BLOQUÉE AU CHECK-POINT
Dans l’assemblée, Aïsha Alkhateeb. Les larmes coulent sur son visage encadré d’un voile beige. Aïsha a perdu son frère, blessé mortellement par un sniper israélien. Elle fréquente le Cercle «pour soulager la douleur, pour partager des mots», dit-elle. «Les amis ne comprennent pas toujours que je fréquente des Israéliens.» Il lui a fallu cinq heures pour venir depuis Naplouse, dans le nord de la Cisjordanie, à 65 kilomètres de là. Elle est restée bloquée trois heures au check-point.

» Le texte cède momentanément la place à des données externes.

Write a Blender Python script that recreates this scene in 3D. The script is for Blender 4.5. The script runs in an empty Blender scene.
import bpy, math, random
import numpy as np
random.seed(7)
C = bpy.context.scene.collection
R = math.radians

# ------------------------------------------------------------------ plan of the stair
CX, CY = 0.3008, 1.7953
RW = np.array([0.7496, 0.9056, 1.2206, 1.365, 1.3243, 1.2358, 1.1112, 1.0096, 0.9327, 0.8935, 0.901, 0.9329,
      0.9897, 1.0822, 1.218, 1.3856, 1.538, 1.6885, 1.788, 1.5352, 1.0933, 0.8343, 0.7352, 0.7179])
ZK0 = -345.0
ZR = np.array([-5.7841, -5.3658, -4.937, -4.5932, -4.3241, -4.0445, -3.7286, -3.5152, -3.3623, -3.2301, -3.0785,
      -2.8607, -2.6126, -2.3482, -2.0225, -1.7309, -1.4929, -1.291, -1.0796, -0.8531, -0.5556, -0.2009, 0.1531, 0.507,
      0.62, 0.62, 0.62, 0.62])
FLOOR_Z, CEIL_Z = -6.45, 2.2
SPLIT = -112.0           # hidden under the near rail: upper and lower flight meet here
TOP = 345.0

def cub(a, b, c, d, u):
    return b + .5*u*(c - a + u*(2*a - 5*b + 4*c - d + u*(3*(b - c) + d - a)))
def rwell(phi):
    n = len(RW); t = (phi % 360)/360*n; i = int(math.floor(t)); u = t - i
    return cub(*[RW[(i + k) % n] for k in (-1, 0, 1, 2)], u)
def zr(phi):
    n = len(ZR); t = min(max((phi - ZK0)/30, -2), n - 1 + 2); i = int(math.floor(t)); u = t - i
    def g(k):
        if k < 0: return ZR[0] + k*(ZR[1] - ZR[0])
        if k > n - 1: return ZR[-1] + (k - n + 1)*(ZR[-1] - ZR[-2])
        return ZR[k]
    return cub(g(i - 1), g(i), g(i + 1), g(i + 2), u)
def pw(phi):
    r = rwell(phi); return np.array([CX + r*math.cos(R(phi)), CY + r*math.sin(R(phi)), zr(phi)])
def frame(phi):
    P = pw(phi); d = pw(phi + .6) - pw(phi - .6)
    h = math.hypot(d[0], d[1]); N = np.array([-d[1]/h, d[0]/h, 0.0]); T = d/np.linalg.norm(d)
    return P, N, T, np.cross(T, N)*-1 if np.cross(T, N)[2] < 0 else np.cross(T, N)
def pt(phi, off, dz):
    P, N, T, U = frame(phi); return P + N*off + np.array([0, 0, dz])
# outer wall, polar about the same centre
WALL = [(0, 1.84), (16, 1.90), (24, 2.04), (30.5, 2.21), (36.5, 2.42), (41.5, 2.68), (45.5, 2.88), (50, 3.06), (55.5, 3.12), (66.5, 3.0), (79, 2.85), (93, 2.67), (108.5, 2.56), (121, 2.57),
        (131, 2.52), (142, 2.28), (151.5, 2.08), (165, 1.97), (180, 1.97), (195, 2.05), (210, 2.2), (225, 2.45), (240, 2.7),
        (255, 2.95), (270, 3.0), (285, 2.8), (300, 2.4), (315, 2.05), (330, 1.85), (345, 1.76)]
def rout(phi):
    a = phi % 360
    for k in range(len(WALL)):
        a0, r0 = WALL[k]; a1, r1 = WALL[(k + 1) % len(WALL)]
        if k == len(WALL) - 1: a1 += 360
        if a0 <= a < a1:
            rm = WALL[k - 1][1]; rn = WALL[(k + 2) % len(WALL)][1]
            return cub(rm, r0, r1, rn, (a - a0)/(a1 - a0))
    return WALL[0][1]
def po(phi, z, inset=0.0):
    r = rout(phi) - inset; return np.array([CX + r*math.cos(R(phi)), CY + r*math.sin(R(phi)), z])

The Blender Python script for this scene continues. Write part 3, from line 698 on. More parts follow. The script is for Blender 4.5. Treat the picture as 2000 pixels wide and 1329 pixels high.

Aïsha balaie ces détails : elle est contente d’être ici, elle ne pensait même pas en obtenir l’autorisation. Le ministre de la Défense, Avigdor Lieberman, s’était farouchement opposé à la venue de Palestiniens pour cette soirée, bloquant la délivrance de laissez-passer. «C’est une démonstration de mauvais goût», a-t-il affirmé. La Cour suprême, saisie, a décrit cette décision comme «dénuée de toute sensibilité» et ignorant «les sentiments d’une partie du public israélien, qui s’identifie à son contenu et ses objectifs». Elle a délivré 90 permis à des résidents de Cisjordanie pour la soirée. Un participant s’exclame en riant : «Il faut remercier Lieberman, s’il y a autant de monde ce soir, c’est grâce à lui. Je vais lui envoyer des fleurs!»